Life in the Oilfields – Flares and Earthquakes

Dr. Todd Richardson
Professor - University of Texas - Permian Basin

We want everyone out here to be safe and healthy and have a good, affordable source of energy and have good, well paying jobs. – Dr. Richardson

The following is an excerpt of an interview by Michael Lewis of Environment Texas with Dr. Richardson, a professor at the University of Texas – Permian Basin. The questions and responses have been edited for brevity and clarity.

This is part of our “Stories from the Oilfields” series of collected interviews from residents of the oil producing areas of Texas and experts on the impacts of the fossil fuel industry. See our full series HERE.

Environment Texas: So what brings you here to talk to us today? 

Todd Richardson: Well, I have been very concerned about the changes that have been taking place over the 19 years that I’ve lived here, especially since this recent oil boom, hydraulic fracking and directional drilling. 

The whole area has really opened up to oil exploration and production in some really remarkable ways, in ways that no one around here lived their whole lives here had never seen. You can even see the flares just driving between Odessa and Midland and the organic compounds that are that come out in the flaring and everything. It is adding dangerous pollutants into the atmosphere that we all have to breathe. 

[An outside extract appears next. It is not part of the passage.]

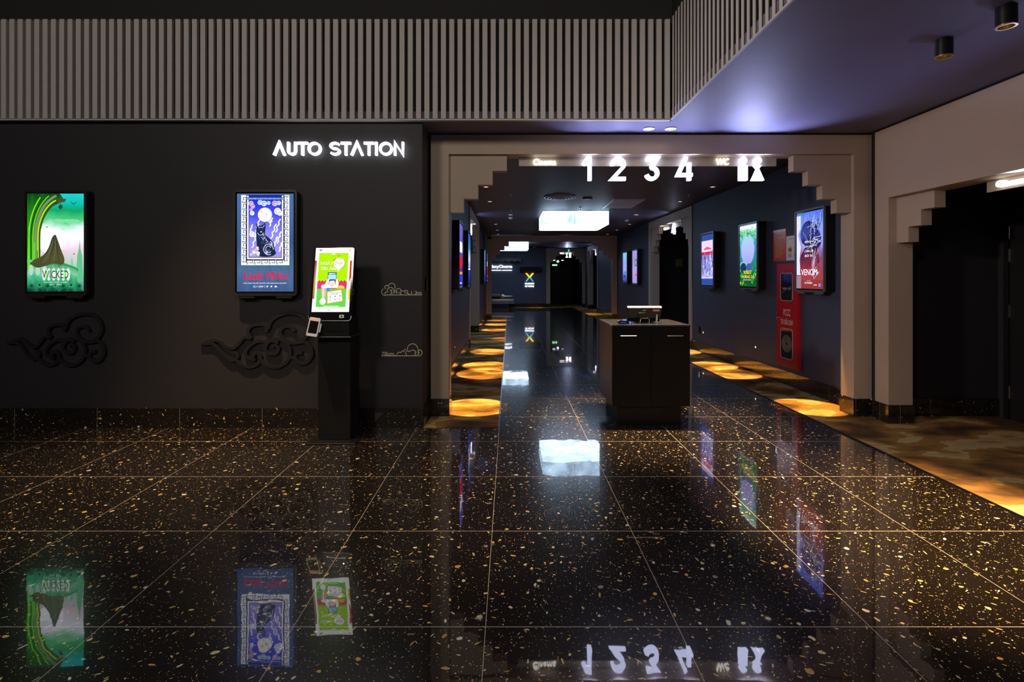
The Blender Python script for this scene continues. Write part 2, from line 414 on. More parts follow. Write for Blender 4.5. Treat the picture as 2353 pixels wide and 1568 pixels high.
_tc = {}
def text_shape(txt, bold=0.0):
    key = (txt, bold)
    if key in _tc: return _tc[key]
    c = bpy.data.curves.new('t', 'FONT'); c.body = txt; c.size = 1.0; c.resolution_u = 3; c.fill_mode = 'FRONT'
    o = bpy.data.objects.new('t', c); COL.objects.link(o)
    dg = bpy.context.evaluated_depsgraph_get(); me = bpy.data.meshes.new_from_object(o.evaluated_get(dg))
    vs2 = [(v.co.x, v.co.y) for v in me.vertices]; fs2 = []
    for p in me.polygons:
        f = tuple(p.vertices)
        if p.normal.z < 0: f = f[::-1]
        fs2.append(f)
    bpy.data.objects.remove(o); bpy.data.curves.remove(c); bpy.data.meshes.remove(me)
    _tc[key] = (vs2, fs2); return _tc[key]

def arc(cx, cz, r, a0, a1, n=16, rz=None):
    rz = rz or r
    return [(cx + r * math.cos(math.radians(a0 + (a1 - a0) * i / n)), cz + rz * math.sin(math.radians(a0 + (a1 - a0) * i / n))) for i in range(n + 1)]

def spline(pts, k=6):
    out = []; n = len(pts)
    for i in range(n - 1):
        p0, p1, p2, p3 = pts[max(0, i - 1)], pts[i], pts[i + 1], pts[min(n - 1, i + 2)]
        for j in range(k):
            t = j / k
            out.append(tuple(0.5 * (2 * p1[d] + (p2[d] - p0[d]) * t + (2 * p0[d] - 5 * p1[d] + 4 * p2[d] - p3[d]) * t * t + (3 * p1[d] - p0[d] - 3 * p2[d] + p3[d]) * t ** 3) for d in range(len(p1))))
    out.append(tuple(pts[-1])); return out

def rrect(x0, x1, z0, z1, r, n=5):
    return arc(x1 - r, z0 + r, r, -90, 0, n) + arc(x1 - r, z1 - r, r, 0, 90, n) + arc(x0 + r, z1 - r, r, 90, 180, n) + arc(x0 + r, z0 + r, r, 180, 270, n)

def thing(name, label, cat, loc=(0, 0, 0), rotz=0.0, group=None):
    o = bpy.data.objects.new(name, None); COL.objects.link(o); o.empty_display_size = 0.1
    o.location = loc; o.rotation_euler = (0, 0, rotz); o['label'] = label; o['category'] = cat
    if group: o['group'] = group
    return o
def tag(o, label, cat, group=None, kind=None):
    o['label'] = label; o['category'] = cat
    if group: o['group'] = group
    if kind: o['kind'] = kind
    return o
def struct(mb, name):
    o = mb.build(name); o['kind'] = 'structure'; return o
def dup(root, loc=None, label=None):
    r = root.copy(); COL.objects.link(r)
    if loc: r.location = loc
    if label: r['label'] = label
    for ch in list(root.children):
        if ch.type == 'LIGHT': continue
        c = ch.copy(); COL.objects.link(c); c.parent = r
        for g in list(ch.children):
            d = g.copy(); COL.objects.link(d); d.parent = c
    return r
EAST = -PI / 2      # things on a wall that faces -X
WEST = PI / 2       # things on a wall that faces +X

# ------------------------------------------------------------------ the setting
HC = 2.97
struct(MB().box(-8, 6, -6, 31, -0.12, 0, 'terrazzo_floor'), 'floor')
# low ceiling round the void: strip in front of the wall, right-hand side, corridor
c_ = MB(); c_.box(-8, 1.557, 4.925, 5.47, HC, HC + .1, 'dark_ceiling'); c_.box(1.557, 6, -6, 5.47, HC, HC + .1, 'dark_ceiling'); struct(c_, 'ceiling')
struct(MB().box(-5, 6, 5.47, 30.2, HC, HC + .1, 'corridor_ceiling'), 'ceiling')
struct(MB().box(-8, 1.62, -6, 5.1, 5.3, 5.4, 'void_black'), 'ceiling')
u = MB(); u.box(-8, 1.62, 4.925, 5.0, HC + .1, 5.3, 'void_black'); u.box(1.575, 1.68, -6, 4.925, HC + .1, 5.3, 'void_black'); struct(u, 'wall_upper')
struct(MB().box(-8, -0.85, 4.936, 5.50, 0, HC, 'dark_wall'), 'wall_front')
struct(MB().box(-8.1, -8, -6, 5, 0, 5.3, 'dark_wall'), 'wall_left')
struct(MB().box(-8, 6, -6.1, -6, 0, 5.3, 'dark_wall'), 'wall_back')
w = MB(); w.box(3.80, 5.2, -6, -0.2, 0, HC, 'dark_wall'); w.box(5.13, 5.3, -0.2, 5.33, 0, HC, 'dark_wall'); struct(w, 'wall_right')
struct(MB().box(4.0, 5.3, 5.33, 5.50, 0, HC, 'dark_wall'), 'wall_alcove')
struct(MB().box(3.80, 4.0, 5.30, 5.52, 0, HC, 'dark_wall'), 'wall_corner')
XR, XL = 3.77, -0.84
for a, b_ in ((5.53, 10.449), (13.701, 17.80), (18.015, 21.599), (24.401, 25.295)): struct(MB().box(XR, XR + .22, a, b_, 0, HC, 'navy_wall'), 'wall_corridor_right')
for a, b_ in ((5.50, 10.449), (13.701, 18.01)): struct(MB().box(XL - .22, XL, a, b_, 0, HC, 'navy_wall'), 'wall_corridor_left')
struct(MB().box(-4.6, XL - .22, 17.8, 18.01, 0, HC, 'navy_wall'), 'wall_lobby_front'); struct(MB().box(-4.7, -4.6, 17.8, 25.4, 0, HC, 'navy_wall'), 'wall_lobby_left')
# niches behind the side portals
w = MB()
for y0, y1 in ((10.45, 13.45), (21.6, 24.15)):
    struct(MB().box(5.2, 5.3, y0, y1 + .5, 0, HC, 'dark_wall'), 'wall_niche_right')
    for a, b_ in ((y1 + .30, y1 + .45), (y0 - .1, y0)): struct(MB().box(XR + .225, 5.2, a, b_, 0, HC, 'dark_wall'), 'wall_niche_right')
struct(MB().box(-2.4, -2.3, 10.4, 13.9, 0, HC, 'dark_wall'), 'wall_niche_left')
for a, b_ in ((13.75, 13.9), (10.35, 10.45)): struct(MB().box(-2.3, XL - .225, a, b_, 0, HC, 'dark_wall'), 'wall_niche_left')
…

And then it’s also, too, the earthquakes that we’ve been having are definitely an area of concern to the point where people that you’ve seen just having random conversations, first couple of tremors happened, it was kind of a novelty, but not anymore. I mean, people were getting increasingly concerned about it. 

Environment Texas: You mentioned the spoiling of nature. What exactly have you seen? 

Todd Richardson: Well, where it used to be, you could drive out west of here and just wide open, beautiful landscape, and you know, few spots along the way where you’d see the drill sites and installations and so forth. But it’s just been ramped up 1000 fold in some areas. And now all that wide open country is filled with flares and it’s quite ugly. And it reminds you of something out of science, the way I joke about it. It’s like in The Lord of the Rings when the Orcs are massing against the people of the Men of Rohan or something like that. I mean, it’s that stark. You just feel like you’re in some kind of post apocalyptic kind of nightmarescape.

Environment Texas: I think it’s fair to say that the fossil fuel industry is the reason why Odessa and Midland exists. What would you tell those people who say, listen, this is how I put food on my table? 

Todd Richardson: We know it’s hard work and it’s very much still necessary. I still have a furnace that burns natural gas and I have a car that’s a plug in hybrid but still burns some gas. And so of course, fossil fuels are still a necessity. However, I lived here for 19 years. I know people who work out in the oil fields and I know the kinds of chemicals and things that they’re exposed to, the concerns they’ve raised about exposure to hydrogen sulfide and other kinds of pollutants. And I’ve known plenty of people who’ve gotten sick. So when we advocate for a transition to a clean energy economy, it’s the kind of thing that’s going to benefit everyone, including people who depend on fossil fuels for their livelihood. 

We want everyone to be healthy. We want everyone to have affordable energy. We want everyone to be working in a good, clean, safe, working environment. And the way the working environment is right now out here, my concern extends to people who work in the industry. 

I’m very interested in seeing wind and solar continuing to accelerate out here, which is bringing a lot of new jobs out here that has definitely accelerated in the 19 years I’ve been here. I believe with wind and solar, that’s one way to help everyone who lives out here, including people who have spent their careers working for fossil fuels. 

But even before that transition happens, we want people who are working out in the fields, out in the oil field, that we don’t want them breathing gas that’s coming out through methane leaks and all that. Because as we all know, it’s not just methane that’s leaking. It’s a lot of benzenes and all the other kinds of carcinogens that people are getting exposed to. So we want everyone out here to be safe and healthy and have a good, affordable source of energy and have good, well paying jobs. 

Environment Texas: Are there any other effects that you feel that we haven’t covered? 

Todd Richardson: Well, as you might imagine, a lot of the students, they are from the region for their families and everything that they are happy with what the oil industry has done in terms of providing livelihood for families and things like that. I’ve taken students on field trips to a number of Superfund sites in the area from leaks of hexavalent chromium. And I take students there to say this is kind of the dark side of oil production that maybe folks aren’t aware of quite as much. And I’ve had students say, oh, my gosh, I used to play out here when I was a kid, and so did my sisters. I’ve had students talk about concerns around the earthquakes. I’ve had students express concerns about loss of wildlife in some areas where they grew up.